Less comfortable, more prophetic
“We ask you to allow us to be young. We invite you to be young – open to renewal and transformation and willing to turn aspects of the way we do mission upside down.”
– Joy Eva Bohol, missionary, program executive for Youth Engagement, World Council of Churches, Switzerland, from the Philippines
The conference concluded with a presentation from Joy Eva Bohol, a missionary serving with the World Council of Churches in Geneva. She described some of the challenges faced by young adults she’s encountered: unemployment, migration, refugee life, climate change, access to basic human needs, opportunity, gender violence and access to decision-making bodies. She pointed to an increasingly difficult climate for young adults, who are often denied entry into other countries; she had to cancel a youth event because three out of four youth and young adults invited could not obtain visas to enter Switzerland.
The church needs to find creative ways to encounter people, particularly young people, where they are and where they gather. Church is getting too comfortable, she noted. “To witness, to be uncomfortable, to be prophetic, to speak truth to power, to be inclusive, to stand with the oppressed and those in the margins – by this we transmit the gospel and see the order of things turned upside down,” said Bohol.

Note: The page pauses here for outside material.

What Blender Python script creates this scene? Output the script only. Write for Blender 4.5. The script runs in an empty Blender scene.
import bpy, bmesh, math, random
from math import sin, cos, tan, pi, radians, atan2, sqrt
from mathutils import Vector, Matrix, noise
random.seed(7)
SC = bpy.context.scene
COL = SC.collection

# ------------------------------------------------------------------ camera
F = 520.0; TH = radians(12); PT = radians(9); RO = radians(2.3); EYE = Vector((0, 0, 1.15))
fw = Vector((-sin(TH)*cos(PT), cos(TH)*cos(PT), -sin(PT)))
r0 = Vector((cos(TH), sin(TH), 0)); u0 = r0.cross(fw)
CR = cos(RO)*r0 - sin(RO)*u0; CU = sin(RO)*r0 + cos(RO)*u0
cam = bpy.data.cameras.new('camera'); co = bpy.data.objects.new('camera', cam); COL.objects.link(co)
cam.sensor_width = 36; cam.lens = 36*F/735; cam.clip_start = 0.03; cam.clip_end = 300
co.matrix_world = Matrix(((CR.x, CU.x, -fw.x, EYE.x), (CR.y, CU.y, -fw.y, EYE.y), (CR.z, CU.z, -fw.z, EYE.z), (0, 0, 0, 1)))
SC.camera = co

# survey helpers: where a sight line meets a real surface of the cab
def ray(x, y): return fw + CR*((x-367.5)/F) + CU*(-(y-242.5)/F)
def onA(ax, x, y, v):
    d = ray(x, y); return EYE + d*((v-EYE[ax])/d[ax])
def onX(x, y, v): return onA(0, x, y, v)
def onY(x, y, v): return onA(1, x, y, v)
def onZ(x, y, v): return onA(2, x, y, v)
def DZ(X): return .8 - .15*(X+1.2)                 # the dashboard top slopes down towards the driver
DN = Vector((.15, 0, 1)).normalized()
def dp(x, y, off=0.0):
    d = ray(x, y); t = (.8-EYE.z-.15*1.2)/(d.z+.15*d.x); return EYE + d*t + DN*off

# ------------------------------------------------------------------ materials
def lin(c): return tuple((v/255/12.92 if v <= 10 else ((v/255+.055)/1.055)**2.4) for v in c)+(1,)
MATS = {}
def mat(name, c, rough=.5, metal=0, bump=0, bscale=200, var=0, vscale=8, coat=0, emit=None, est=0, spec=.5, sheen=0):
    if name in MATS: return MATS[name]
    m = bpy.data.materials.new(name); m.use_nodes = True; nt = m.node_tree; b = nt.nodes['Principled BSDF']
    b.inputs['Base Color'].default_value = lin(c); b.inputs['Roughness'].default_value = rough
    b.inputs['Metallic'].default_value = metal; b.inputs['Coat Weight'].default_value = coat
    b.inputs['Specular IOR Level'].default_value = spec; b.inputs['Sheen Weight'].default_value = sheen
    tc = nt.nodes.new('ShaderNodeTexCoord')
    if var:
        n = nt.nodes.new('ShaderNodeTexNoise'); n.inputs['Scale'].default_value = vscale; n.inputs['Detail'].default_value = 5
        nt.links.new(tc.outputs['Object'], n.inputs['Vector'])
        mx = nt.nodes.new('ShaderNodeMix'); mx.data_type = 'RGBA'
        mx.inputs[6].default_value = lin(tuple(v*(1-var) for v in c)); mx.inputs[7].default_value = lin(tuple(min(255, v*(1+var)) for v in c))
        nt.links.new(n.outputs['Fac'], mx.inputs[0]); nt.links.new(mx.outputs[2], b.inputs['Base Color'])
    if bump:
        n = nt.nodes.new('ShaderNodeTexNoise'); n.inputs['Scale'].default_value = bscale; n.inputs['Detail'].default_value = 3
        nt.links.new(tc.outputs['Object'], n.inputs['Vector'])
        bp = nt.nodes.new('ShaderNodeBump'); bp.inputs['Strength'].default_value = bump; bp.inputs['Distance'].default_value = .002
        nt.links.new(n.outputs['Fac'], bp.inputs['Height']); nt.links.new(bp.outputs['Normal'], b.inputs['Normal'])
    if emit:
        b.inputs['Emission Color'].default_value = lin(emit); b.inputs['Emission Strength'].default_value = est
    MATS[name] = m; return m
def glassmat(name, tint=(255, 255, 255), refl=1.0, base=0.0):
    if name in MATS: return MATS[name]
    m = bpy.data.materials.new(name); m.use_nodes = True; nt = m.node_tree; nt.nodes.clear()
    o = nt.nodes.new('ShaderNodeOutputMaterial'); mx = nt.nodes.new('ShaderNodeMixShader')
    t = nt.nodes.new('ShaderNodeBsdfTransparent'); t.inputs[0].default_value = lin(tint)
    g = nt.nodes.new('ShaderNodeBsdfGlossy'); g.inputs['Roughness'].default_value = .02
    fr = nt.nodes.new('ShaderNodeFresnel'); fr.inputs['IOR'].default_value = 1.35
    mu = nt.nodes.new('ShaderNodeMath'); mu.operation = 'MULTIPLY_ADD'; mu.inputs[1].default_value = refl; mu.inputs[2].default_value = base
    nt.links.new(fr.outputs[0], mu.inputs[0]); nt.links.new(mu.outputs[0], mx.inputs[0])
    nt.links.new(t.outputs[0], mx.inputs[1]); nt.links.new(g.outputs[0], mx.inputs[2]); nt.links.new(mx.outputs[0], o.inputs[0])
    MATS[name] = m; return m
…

Throughout the various plenaries, panel discussions and one-on-one conversations in the hallways, participants discovered how the foundations of mission ministry have been turned upside down many times in 200 years of practice. The living, breathing church moving across the landscape in the backpacks of migrants and the suitcases of missionaries will journey wherever God leads it. “When we put a block in God’s way, commented Heath, “God becomes like water and flows around it.”
Christie R. House is the senior editor/writer for Global Ministries.